Instructions to follow
Repeat exactly the lines running from the first line of the data to the line containing "C = S.collection", both ends included, and nothing else; drop the pictures.

--- start ---

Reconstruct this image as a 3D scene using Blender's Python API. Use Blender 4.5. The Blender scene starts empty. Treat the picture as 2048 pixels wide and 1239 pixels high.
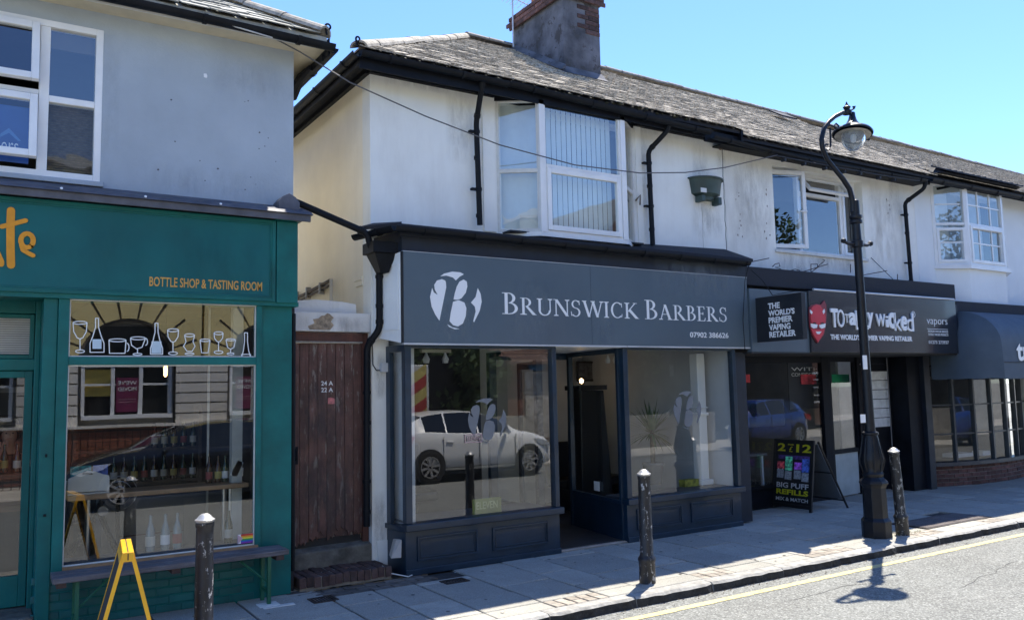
import bpy, bmesh, math, random
from mathutils import Vector, Matrix
from math import radians, sin, cos, pi, sqrt, atan2
random.seed(7)
S = bpy.context.scene
TR, TG = .66, .78
C = S.collection

# ---------------------------------------------------------------- camera, sky, sun, exposure
CR = (Vector((0.84428151, -0.53547243, -0.02140122)), Vector((-0.03307592, -0.09192673, 0.99521629)), Vector((0.53487823, 0.83953484, 0.09532328)))
CP = Vector((-3.7570149, -8.04797245, 1.9))
cam = bpy.data.cameras.new('camera')
cam.sensor_width = 36; cam.lens = 1659.347 / 2048 * 36; cam.clip_start = 0.05; cam.clip_end = 3000
co = bpy.data.objects.new('camera', cam); C.objects.link(co)
m = Matrix.Identity(4)
for i in range(3):
    m[i][0] = CR[0][i]; m[i][1] = CR[1][i]; m[i][2] = -CR[2][i]; m[i][3] = CP[i]
co.matrix_world = m
S.camera = co
SUN = Vector((0.415, 0.283, 1.0)).normalized()
W = bpy.data.worlds.new("World"); S.world = W; W.use_nodes = True
wn = W.node_tree.nodes; wl = W.node_tree.links
for n in list(wn): wn.remove(n)
sky = wn.new('ShaderNodeTexSky'); sky.sky_type = 'NISHITA'; sky.sun_disc = False
sky.sun_elevation = math.asin(SUN.z); sky.sun_rotation = atan2(SUN.x, SUN.y)
sky.air_density = 1.0; sky.dust_density = 0.0; sky.ozone_density = 3.5; sky.altitude = 400
bg = wn.new('ShaderNodeBackground'); bg.inputs['Strength'].default_value = 0.088
wo = wn.new('ShaderNodeOutputWorld'); tn = wn.new('ShaderNodeMix'); tn.data_type = 'RGBA'; tn.blend_type = 'MULTIPLY'; tn.inputs[0].default_value = 1; tn.inputs[7].default_value = (TR, TG, 1.0, 1); wl.new(sky.outputs[0], tn.inputs[6]); wl.new(tn.outputs[2], bg.inputs[0]); wl.new(bg.outputs[0], wo.inputs[0])
sl = bpy.data.lights.new('sun', 'SUN'); sl.energy = 2.8; sl.angle = radians(0.53); sl.color = (1.0, 0.93, 0.80)
so = bpy.data.objects.new('sun', sl); C.objects.link(so); so.rotation_euler = SUN.to_track_quat('Z', 'Y').to_euler()
S.view_settings.view_transform = 'Standard'; S.view_settings.look = 'None'
S.view_settings.gamma = 1; S.view_settings.use_curve_mapping = False
S.view_settings.exposure = 1.86

def at(u, v, Y):                      # point of the plane at depth Y seen at a picture coordinate
    d = CR[0] * ((u - 1024) / 1659.347) - CR[1] * ((v - 619.5) / 1659.347) + CR[2]
    t = (Y - CP.y) / d.y
    p = CP + d * t
    return p.x, p.z

# ---------------------------------------------------------------- materials
MATS = {}
def mat(name, col, rough=.6, metal=0., var=.12, vs=3., bump=0., bs=40., streak=0., scol=(.1, .09, .08), ss=2.5,
        chip=0., ccol=(.6, .6, .6), cs=9., rnd=0., coat=0., spec=.5, speck=0., pcol=(.5, .5, .5), ps=120., grain=0., gax='X', emit=None, es=1., blotch=0., bcol=(.3,.3,.3), bls=1.5, cstretch=(1,1,1)):
    if name in MATS: return MATS[name]
    M = bpy.data.materials.new(name); M.use_nodes = True; MATS[name] = M
    nt = M.node_tree; N = nt.nodes; L = nt.links
    P = N['Principled BSDF']
    P.inputs['Roughness'].default_value = rough; P.inputs['Metallic'].default_value = metal
    P.inputs['Specular IOR Level'].default_value = spec
    P.inputs['Coat Weight'].default_value = coat; P.inputs['Coat Roughness'].default_value = .04
    if emit:
        P.inputs['Emission Color'].default_value = (*emit, 1); P.inputs['Emission Strength'].default_value = es
    tc = N.new('ShaderNodeTexCoord'); oi = N.new('ShaderNodeObjectInfo')
    off = N.new('ShaderNodeVectorMath'); off.operation = 'SCALE'; off.inputs[0].default_value = (17., 31., 11.)
    L.new(oi.outputs['Random'], off.inputs['Scale'])
    ad = N.new('ShaderNodeVectorMath'); ad.operation = 'ADD'
    L.new(tc.outputs['Object'], ad.inputs[0]); L.new(off.outputs[0], ad.inputs[1])
    vec = ad.outputs[0]
    def noise(scale, detail=4, stretch=None, ro=.6):
        n = N.new('ShaderNodeTexNoise'); n.inputs['Scale'].default_value = scale; n.inputs['Detail'].default_value = detail; n.inputs['Roughness'].default_value = ro
        if stretch:
            mp = N.new('ShaderNodeMapping'); mp.inputs['Scale'].default_value = stretch; L.new(vec, mp.inputs[0]); L.new(mp.outputs[0], n.inputs[0])
        else: L.new(vec, n.inputs[0])
        return n.outputs['Fac']
    def ramp(f, a, b):
        r = N.new('ShaderNodeMapRange'); r.inputs['From Min'].default_value = a; r.inputs['From Max'].default_value = b; r.clamp = True
        L.new(f, r.inputs[0]); return r.outputs[0]
    def mix(fac, a, b, mode='MIX'):
        x = N.new('ShaderNodeMix'); x.data_type = 'RGBA'; x.blend_type = mode
        if hasattr(fac, 'links'): L.new(fac, x.inputs[0])
        else: x.inputs[0].default_value = fac
        for s, v in ((6, a), (7, b)):
            if hasattr(v, 'links'): L.new(v, x.inputs[s])
            else: x.inputs[s].default_value = (*v, 1)
        return x.outputs[2]
    def mul(f, k):
        x = N.new('ShaderNodeMath'); x.operation = 'MULTIPLY'; L.new(f, x.inputs[0]); x.inputs[1].default_value = k; return x.outputs[0]
    c = col
    if var > 0:
        d = tuple(max(0, x * (1 - var * 1.6)) for x in col); e = tuple(x * (1 + var) for x in col)
        c = mix(ramp(noise(vs, 6), .3, .7), d, e)
    if rnd > 0:
        hs = N.new('ShaderNodeHueSaturation')
        r = N.new('ShaderNodeMapRange'); r.inputs['To Min'].default_value = 1 - rnd; r.inputs['To Max'].default_value = 1 + rnd
        L.new(oi.outputs['Random'], r.inputs[0]); L.new(r.outputs[0], hs.inputs['Value'])
        if hasattr(c, 'links'): L.new(c, hs.inputs['Color'])
        else: hs.inputs['Color'].default_value = (*c, 1)
        c = hs.outputs[0]
    if blotch > 0: c = mix(mul(ramp(noise(bls, 8, None, .65), .48, .66), blotch), c, bcol)
    if speck > 0:
        v = N.new('ShaderNodeTexVoronoi'); v.inputs['Scale'].default_value = ps; L.new(vec, v.inputs[0])
        sp = N.new('ShaderNodeSeparateColor'); L.new(v.outputs['Color'], sp.inputs[0])
        c = mix(mul(ramp(sp.outputs[0], .45, .9), speck), c, pcol)
        c = mix(mul(ramp(sp.outputs[1], .6, .95), speck), c, tuple(x * .35 for x in col))
    if grain > 0:
        st = {'X': (1.5, 30, 30), 'Y': (30, 1.5, 30), 'Z': (30, 30, 1.5)}[gax]
        c = mix(mul(ramp(noise(2.5, 6, st), .35, .7), grain), c, tuple(x * .35 for x in col))
    if streak > 0: c = mix(mul(ramp(noise(ss, 7, (1, 1, .18), .7), .5, .75), streak), c, scol)
    if chip > 0: c = mix(ramp(noise(cs, 7, cstretch, .7), 1 - chip - .02, 1 - chip + .02), c, ccol)
    if hasattr(c, 'links'): L.new(c, P.inputs['Base Color'])
    else: P.inputs['Base Color'].default_value = (*c, 1)
    if bump > 0:
        b = N.new('ShaderNodeBump'); b.inputs['Strength'].default_value = min(1, bump); b.inputs['Distance'].default_value = .004 * max(1, bump)
        L.new(noise(bs, 5), b.inputs['Height']); L.new(b.outputs[0], P.inputs['Normal'])
    if rough > .12 and metal < .5:
        rr = N.new('ShaderNodeMapRange'); rr.inputs['To Min'].default_value = rough * .8; rr.inputs['To Max'].default_value = min(1, rough * 1.2)
        L.new(noise(6, 3), rr.inputs[0]); L.new(rr.outputs[0], P.inputs['Roughness'])
    return M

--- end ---

Answer to the task
Reconstruct this image as a 3D scene using Blender's Python API. Use Blender 4.5. The Blender scene starts empty. Treat the picture as 2048 pixels wide and 1239 pixels high.
import bpy, bmesh, math, random
from mathutils import Vector, Matrix
from math import radians, sin, cos, pi, sqrt, atan2
random.seed(7)
S = bpy.context.scene
TR, TG = .66, .78
C = S.collection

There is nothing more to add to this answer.